Aber schon im Entstehen ist die Republik mit gewaltigen Herausforderungen konfrontiert. Es geht um das schlichte Überleben, um Nahrungsmittel und Heizmaterial, es geht um die Demobilisierung des Heeres und die Umstellung der Wirtschaft auf Friedensproduktion. Die wirtschaftliche und soziale Lage ist denkbar schlecht. Es geht aber auch um grundsätzliche politische Fragen. Die radikale Linke lehnt eine parlamentarische Demokratie ab, bleibt damit aber eine kleine Minderheit innerhalb der Revolutionsbewegung. Die größere Gefahr kommt damals allerdings von rechts. Die alten Militärs verbreiten schon bald die Legende, die Novemberrevolution sei der „Dolchstoß“ in den Rücken des kämpfenden Heeres gewesen. Ohne die Revolution hätte der Krieg vielleicht noch gewonnen werden können.

Versuche, den 9. November zum Nationalfeiertag zu machen, scheitern 1919 auf Reichsebene schon in Ansätzen. Mit der politischen Rechten kann man darüber gar nicht reden, aber auch die katholische Zentrumspartei, die eigentlich zu den Trägern der Republik gehört, kann dem 9. November nichts abgewinnen. Für sie ist es auch der Tag, an dem die gottgewollte Obrigkeit von Menschenhand beseitigt worden ist. Das kann sie nicht gutheißen, auch wenn sie sich dazu entschließt, politisch am Aufbau der Republik mitzuarbeiten. Kein Feiertag auf Reichsebene also, aber überall dort, wo es linke Mehrheiten gibt, wird der 9. November zum Feiertag erklärt: in Sachsen, später in Thüringen, Braunschweig und Anhalt. Zum ersten Jahrestag der Novemberrevolution bekennen sich lediglich die Sozialdemokraten klar und vorbehaltlos zur Demokratie. Von der „größten aller Revolutionen“ ist inzwischen keine Rede mehr.

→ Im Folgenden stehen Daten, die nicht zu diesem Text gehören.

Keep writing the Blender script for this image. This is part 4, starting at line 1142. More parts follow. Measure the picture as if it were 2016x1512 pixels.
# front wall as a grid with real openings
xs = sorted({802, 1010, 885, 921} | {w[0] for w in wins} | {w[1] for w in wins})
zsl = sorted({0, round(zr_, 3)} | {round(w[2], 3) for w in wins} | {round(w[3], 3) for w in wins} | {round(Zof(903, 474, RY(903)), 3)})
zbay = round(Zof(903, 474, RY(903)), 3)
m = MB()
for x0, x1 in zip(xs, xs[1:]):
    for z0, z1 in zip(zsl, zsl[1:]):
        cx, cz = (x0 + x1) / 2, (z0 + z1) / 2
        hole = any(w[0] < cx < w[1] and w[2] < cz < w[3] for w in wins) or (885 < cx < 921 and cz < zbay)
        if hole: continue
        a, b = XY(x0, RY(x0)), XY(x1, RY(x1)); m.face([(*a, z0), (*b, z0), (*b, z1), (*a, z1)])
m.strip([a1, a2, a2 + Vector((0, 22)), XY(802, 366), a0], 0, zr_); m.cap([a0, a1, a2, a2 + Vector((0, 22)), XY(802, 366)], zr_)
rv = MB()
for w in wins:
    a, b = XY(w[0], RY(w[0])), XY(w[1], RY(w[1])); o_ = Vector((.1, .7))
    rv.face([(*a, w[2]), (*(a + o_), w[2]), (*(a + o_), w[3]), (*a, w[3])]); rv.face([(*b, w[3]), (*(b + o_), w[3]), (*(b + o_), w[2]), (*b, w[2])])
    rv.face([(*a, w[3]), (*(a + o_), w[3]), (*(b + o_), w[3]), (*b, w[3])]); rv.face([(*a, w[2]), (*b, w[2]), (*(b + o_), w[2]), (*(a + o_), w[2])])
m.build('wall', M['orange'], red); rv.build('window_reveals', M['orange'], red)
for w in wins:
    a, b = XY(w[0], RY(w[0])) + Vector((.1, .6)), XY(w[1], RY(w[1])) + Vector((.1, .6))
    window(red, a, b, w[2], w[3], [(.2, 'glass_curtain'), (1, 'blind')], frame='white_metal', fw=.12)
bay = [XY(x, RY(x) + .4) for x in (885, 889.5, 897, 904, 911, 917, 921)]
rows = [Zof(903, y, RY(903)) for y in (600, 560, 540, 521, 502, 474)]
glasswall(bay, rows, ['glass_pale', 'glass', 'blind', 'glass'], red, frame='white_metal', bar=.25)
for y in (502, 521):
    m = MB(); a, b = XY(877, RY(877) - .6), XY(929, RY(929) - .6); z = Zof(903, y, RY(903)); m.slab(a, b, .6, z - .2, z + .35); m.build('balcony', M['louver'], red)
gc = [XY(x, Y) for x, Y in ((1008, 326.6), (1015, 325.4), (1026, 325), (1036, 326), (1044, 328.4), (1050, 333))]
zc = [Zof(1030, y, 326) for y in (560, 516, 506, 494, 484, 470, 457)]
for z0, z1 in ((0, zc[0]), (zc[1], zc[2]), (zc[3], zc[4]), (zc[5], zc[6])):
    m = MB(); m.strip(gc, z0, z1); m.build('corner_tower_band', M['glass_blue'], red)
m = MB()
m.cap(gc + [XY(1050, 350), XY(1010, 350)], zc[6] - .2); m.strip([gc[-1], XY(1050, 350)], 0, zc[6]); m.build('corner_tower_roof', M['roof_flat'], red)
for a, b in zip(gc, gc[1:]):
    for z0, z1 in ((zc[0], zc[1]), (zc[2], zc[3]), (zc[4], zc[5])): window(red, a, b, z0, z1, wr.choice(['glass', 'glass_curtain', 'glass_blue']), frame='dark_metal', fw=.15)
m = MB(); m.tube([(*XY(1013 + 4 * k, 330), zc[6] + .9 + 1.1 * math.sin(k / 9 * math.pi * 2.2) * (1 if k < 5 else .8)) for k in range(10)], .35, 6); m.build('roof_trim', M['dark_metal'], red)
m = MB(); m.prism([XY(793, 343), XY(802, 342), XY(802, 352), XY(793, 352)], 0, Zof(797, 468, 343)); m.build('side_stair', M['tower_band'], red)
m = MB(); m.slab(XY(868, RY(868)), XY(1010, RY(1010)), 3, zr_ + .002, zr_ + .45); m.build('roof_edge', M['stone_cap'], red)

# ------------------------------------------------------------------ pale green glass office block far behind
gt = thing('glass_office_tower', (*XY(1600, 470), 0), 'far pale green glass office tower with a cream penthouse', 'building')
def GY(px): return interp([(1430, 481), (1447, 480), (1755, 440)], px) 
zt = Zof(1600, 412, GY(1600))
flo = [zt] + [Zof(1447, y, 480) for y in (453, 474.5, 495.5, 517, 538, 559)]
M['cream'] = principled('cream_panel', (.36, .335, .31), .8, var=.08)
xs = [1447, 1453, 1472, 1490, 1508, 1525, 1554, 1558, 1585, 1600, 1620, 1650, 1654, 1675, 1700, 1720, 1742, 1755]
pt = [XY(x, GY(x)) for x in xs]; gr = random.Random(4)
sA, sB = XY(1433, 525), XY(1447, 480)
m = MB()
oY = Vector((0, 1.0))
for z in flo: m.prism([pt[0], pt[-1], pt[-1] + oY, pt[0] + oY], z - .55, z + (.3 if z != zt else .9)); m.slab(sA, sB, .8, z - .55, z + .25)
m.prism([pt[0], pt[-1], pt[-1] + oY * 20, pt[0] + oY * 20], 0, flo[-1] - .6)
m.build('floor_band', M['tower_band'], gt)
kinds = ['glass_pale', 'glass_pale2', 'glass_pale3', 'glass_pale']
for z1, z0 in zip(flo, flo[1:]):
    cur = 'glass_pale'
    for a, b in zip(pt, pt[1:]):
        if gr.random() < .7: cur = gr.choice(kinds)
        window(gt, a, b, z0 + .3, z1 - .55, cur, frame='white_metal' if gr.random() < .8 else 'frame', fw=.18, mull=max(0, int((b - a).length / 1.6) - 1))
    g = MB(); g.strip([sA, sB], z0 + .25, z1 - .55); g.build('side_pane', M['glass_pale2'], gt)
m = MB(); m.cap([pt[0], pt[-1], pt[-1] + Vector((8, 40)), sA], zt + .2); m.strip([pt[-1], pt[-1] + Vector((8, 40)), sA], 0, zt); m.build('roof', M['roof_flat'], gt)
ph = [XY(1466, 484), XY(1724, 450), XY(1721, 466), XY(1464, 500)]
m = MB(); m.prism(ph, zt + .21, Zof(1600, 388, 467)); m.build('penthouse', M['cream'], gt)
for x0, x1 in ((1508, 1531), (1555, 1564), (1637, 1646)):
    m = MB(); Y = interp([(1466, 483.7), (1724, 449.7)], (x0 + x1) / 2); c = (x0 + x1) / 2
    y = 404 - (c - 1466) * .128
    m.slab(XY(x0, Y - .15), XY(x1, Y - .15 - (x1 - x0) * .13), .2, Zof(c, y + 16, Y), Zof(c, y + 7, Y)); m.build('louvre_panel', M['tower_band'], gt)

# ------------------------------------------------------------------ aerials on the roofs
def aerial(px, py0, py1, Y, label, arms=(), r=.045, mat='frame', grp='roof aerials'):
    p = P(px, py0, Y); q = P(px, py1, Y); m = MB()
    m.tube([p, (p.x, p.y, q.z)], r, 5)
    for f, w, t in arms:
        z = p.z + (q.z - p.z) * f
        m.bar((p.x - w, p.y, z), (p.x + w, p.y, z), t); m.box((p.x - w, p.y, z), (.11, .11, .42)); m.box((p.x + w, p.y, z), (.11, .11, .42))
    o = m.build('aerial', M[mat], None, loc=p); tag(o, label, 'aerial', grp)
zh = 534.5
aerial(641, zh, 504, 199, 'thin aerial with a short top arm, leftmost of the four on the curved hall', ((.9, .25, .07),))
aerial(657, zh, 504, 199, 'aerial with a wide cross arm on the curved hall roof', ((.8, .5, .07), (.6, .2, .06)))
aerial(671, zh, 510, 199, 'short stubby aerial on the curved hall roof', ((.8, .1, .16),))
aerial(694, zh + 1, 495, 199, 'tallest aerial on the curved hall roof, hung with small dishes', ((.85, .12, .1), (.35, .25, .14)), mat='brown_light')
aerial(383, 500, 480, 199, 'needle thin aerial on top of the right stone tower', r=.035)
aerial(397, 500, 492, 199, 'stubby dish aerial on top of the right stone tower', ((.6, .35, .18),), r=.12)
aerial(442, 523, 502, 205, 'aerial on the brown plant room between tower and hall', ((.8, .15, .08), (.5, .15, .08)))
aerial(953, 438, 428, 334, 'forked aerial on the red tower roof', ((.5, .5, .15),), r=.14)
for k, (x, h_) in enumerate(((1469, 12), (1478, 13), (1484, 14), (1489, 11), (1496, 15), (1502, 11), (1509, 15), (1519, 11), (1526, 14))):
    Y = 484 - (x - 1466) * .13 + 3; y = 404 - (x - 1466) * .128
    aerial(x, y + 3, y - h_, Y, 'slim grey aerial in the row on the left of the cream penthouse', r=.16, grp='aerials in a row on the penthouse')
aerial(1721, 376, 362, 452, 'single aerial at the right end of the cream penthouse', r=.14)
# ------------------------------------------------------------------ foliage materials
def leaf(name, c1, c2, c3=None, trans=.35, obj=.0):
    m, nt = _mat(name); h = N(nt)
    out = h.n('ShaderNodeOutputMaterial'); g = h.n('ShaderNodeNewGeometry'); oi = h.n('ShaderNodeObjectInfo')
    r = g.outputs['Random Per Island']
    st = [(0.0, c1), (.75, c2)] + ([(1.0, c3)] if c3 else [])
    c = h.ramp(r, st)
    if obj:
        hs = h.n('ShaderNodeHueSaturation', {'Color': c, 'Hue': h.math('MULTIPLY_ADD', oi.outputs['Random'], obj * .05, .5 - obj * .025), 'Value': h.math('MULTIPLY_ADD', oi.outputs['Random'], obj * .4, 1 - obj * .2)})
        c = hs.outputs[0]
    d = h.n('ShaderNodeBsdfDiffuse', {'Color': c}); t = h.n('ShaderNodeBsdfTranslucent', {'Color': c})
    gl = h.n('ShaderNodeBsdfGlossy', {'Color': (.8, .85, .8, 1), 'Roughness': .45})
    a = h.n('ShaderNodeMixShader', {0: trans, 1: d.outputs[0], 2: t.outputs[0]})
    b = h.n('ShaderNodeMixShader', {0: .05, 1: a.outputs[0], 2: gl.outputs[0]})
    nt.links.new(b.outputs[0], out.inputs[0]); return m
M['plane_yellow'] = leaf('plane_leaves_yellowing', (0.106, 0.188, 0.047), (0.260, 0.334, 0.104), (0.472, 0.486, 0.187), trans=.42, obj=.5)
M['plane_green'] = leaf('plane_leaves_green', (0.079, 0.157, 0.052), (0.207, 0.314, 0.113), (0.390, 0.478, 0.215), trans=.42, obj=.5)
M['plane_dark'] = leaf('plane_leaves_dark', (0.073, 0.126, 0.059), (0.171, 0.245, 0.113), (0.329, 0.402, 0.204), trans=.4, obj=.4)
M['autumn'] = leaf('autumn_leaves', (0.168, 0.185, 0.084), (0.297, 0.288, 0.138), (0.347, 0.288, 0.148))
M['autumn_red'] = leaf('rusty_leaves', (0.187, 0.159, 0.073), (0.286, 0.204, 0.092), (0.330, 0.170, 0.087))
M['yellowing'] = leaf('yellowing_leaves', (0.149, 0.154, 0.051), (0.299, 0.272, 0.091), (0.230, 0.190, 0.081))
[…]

Es waren nicht nur die Extremisten von rechts und links, die gegen die Demokratie Stimmung machten. Das zeigt dann besonders anschaulich das zweite herausragende Novemberdatum, der sogenannte Hitlerputsch im Jahr 1923. Adolf Hitler erklärt am Abend des 8. November im Münchner Bürgerbräukeller die Reichsregierung in Berlin für abgesetzt und unternimmt am folgenden Tag mit etwa 2.000 Männern einen „Marsch zur Feldherrnhalle“. Dort kommt es zu einem Schusswechsel mit der bayerischen Landespolizei. 14 Putschisten und vier Polizisten werden getötet. So lernen diese Geschichte – wenn überhaupt – auch heute noch Schüler im Geschichtsunterricht kennen. Wäre das alles, bräuchte man über diesen Putsch kaum ein Wort zu verlieren. Unter Aspekten der Demokratiegeschichte ist der Kontext wichtig, und der entwickelt sich schon aus dem Kapp-Putsch heraus. In Bayern findet während dieses Putsches ein Umsturz mit Langzeitfolgen statt. Durch militärischen Druck wird die Sozialdemokratie aus der Regierung gedrängt und Gustav Ritter von Kahr zum Ministerpräsidenten gemacht. Kahr ist bekennender Monarchist, glühender Antisemit und ein entschiedener Gegner der Demokratie. Unter Kahr macht sich die Vorstellung breit, Bayern müsse zur „Ordnungszelle“ Deutschlands werden, Gegenpol zum angeblich jüdisch und marxistisch verseuchten Berlin. Alte antipreußische Ressentiments und weiß-blaue Wolkenkuckucksheime verbinden sich da zu einer brisanten Mischung. Es entstehen paramilitärische Kampf- und Wehrverbände. Der Freistaat Bayern entwickelt sich zum Rückzugs- und Aktionsraum völkischer und nationalistischer Kräfte aus ganz Deutschland. Wem anderswo der Boden zu heiß wird, der flüchtet in die „Ordnungszelle Bayern“. Hier wird die Ermordung herausragender Repräsentanten der Republik wie Mathias Erzberger oder Walter Rathenau geplant und organisiert. Die Täter werden geschützt und gewarnt.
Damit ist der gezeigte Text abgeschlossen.